Gaming
In reply to the discussion: OMG! FTL ITFS! [View all]sofa king
(10,857 posts)I've managed to assert some control over my compulsion to play this game. I think a big part of what makes it so enjoyable is how difficult it is. The statistics I have accrued are enlightening and a little sad:
Total ships defeated: 1630
Total beacons explored: 4266
Total scrap collected: 73148
Total crew hired: 688
Total games played: 130
Total victories: 5
There are some interesting commonalities among the five games I won. Each of the five victories came with a different ship or ship type, but ALL of them were armed with the Burst Laser Mk II by the time I got to the boss. All of them had a crew teleporter. Four out of five of them had a scrap recovery arm, which allowed me to max out the ship's most important systems before the last sector. Three of them had cloaking. Three of them had long-range scanners. All of the victories were in easy mode. (I still have not made it to Sector 8 on normal.)
At least 650 of the crewmembers I hired died--the VAST majority of them in non-combat random events. The game is ruthless and not very random about which of your crew dies in those events. I think the order goes something like
1) your most experienced crewmember, particularly the one who has leveled up more than once;
2) your Zoltan (reduces power bonus);
3) your Rock or Mantis (reduces combat bonuses);
4) your Engi (reduces repair bonuses);
5) whomever is in your engine room at the time (reduces evasion).

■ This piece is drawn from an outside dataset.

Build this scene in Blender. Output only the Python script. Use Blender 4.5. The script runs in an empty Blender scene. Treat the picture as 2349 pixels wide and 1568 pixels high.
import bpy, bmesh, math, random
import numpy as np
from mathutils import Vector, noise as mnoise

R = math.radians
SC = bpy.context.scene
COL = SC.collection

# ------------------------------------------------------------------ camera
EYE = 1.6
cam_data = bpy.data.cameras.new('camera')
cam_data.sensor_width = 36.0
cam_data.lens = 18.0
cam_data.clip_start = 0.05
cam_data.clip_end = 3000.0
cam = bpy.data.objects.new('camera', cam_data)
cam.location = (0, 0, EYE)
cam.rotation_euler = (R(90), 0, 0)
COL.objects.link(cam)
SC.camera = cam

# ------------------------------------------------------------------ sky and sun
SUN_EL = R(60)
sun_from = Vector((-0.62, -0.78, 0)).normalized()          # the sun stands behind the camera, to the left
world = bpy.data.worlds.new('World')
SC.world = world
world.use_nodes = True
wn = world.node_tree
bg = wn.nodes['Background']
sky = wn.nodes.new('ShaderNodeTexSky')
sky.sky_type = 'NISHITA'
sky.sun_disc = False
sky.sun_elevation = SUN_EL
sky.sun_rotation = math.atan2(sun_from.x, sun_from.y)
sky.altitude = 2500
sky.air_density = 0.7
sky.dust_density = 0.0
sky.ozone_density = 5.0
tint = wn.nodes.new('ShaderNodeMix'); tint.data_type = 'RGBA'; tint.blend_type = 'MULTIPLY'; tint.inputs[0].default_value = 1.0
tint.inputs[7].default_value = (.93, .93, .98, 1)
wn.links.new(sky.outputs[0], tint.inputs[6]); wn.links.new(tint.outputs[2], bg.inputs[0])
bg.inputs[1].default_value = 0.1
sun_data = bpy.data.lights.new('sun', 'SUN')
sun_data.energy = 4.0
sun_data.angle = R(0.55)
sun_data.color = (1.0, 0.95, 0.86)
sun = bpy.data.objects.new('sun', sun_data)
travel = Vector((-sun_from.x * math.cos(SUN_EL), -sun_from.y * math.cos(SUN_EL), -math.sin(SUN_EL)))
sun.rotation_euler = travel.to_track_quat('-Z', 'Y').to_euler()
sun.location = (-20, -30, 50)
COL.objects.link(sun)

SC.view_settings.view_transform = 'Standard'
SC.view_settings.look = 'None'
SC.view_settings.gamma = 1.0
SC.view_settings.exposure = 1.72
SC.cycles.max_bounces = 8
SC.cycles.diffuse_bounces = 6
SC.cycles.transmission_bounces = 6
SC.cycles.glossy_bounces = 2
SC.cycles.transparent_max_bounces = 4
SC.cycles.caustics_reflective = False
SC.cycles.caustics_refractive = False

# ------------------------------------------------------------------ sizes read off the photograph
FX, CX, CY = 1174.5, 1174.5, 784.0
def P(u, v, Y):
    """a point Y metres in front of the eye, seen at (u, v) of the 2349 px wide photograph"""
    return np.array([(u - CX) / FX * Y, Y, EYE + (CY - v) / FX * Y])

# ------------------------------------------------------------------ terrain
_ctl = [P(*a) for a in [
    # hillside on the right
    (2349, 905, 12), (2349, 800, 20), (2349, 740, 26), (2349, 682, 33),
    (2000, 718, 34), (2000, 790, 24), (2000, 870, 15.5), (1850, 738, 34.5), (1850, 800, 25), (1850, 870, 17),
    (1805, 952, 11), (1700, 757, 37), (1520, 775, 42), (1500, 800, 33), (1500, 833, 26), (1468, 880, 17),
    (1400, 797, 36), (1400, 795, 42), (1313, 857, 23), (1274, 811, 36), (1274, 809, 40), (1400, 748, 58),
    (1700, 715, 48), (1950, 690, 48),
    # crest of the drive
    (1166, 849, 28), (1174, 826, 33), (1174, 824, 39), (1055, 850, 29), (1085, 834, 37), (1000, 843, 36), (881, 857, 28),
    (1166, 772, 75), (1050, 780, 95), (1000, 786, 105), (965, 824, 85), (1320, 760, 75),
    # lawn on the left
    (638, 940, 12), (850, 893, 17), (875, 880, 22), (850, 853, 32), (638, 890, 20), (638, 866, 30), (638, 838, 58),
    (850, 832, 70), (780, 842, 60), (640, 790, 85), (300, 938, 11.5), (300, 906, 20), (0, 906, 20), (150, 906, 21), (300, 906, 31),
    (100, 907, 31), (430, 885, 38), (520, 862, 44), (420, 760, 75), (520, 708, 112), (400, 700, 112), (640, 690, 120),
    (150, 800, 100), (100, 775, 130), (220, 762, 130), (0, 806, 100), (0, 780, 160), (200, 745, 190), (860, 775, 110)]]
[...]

In one game I hired fifteen crewmembers, including the original three, meaning that I had to first acquire and then nearly replace an entire eight-person crew.
It is impossible to escape crew loss in many of the random events, but there are at least three ways to mitigate the losses somewhat:
1) Upgrade your medbay to level 2 as soon as possible. This gives you a blue option to use the medbay to heal your crewmember instead of losing him.
2) Acquire long-range scanners, and avoid beacons that do not have ships in them. This augment is inexpensive and very useful all the way to the end of the game.
3) Have as many aliens on your crew as possible; often one of them provides you with a blue option to avoid the worst consequences.
It seems particularly important to avoid vacant sectors just after the acquisition of a crewmember. This may just be confirmation bias, but I swear that many, many times I have picked up a shitty human crewmember, and then lost a much more important crewmember in the very next jump. It seems like the pilot somehow survives most random events.
Tonight I am going to test this theory by doing the following:
* When I acquire a new human crewmember, I will place him in the engine room.
* Then I will move my Zoltan to the pilot's seat for the next jump, and put my next most important person in that room with him. (It's a terrible idea to have a Zoltan pilot because their power bonus is not added to the ship's supply, so he'll have to run out quick in any combat situation. Having a second person in the room means there is no loss of evasion during movement.)
* I will move everyone else into an empty, non-system room so that none of them are in actual control of a system besides the Zoltan and the new human.
* My hypothesis is that the Zoltan will be skipped as the victim and someone less important will be taken instead, hopefully the common and uninteresting new human.
I like this game so much I'm thinking about making some tutorial videos of it.